Hmm. I'm not convinced yet...

The "convolution" of two functions M and N -- let's notate it as M <> N, because ASCII -- will itself be a function, where for each index `i` we consider indices of M and N that sum to `i`. At each index `i`, we "sum" the "products" of M and N at indices summing to `i`; so if `i` is 2 (and we start indexing at 0, for sanity), we have `(M <> N)(2) = M(0)*N(2) + M(1)*N(1) + M(2)*N(0)`.

https://betterexplained.com/articles/intuitive-convolution/

Now consider a matrix multiplication M * N. We can think of M as an array of row vectors, and N an array of column vectors; in both cases, they're functions from (a subset of) the naturals to matrix elements.
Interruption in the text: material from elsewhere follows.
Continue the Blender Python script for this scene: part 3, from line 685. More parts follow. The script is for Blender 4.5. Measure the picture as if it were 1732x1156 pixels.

To instantiate convolution on our matrices, we can take multiplication as dot-product, and addition as a formal (uninterpreted) sum. (So, technically, we need to lift the elements of our input matrices to these sums as well, but there's a canonical way to do this.) Then M <> N is an array of formal sums of vectors; each formal sum gives an anti-diagonal band of elements in the matrix product, and the whole array runs along the main diagonal.

There are almost certainly faults in the remaining details -- for example, it's not really clear that this is associative yet, due to the formal sum -- but this seems to cast matrix multiplication in the shape of a convolution.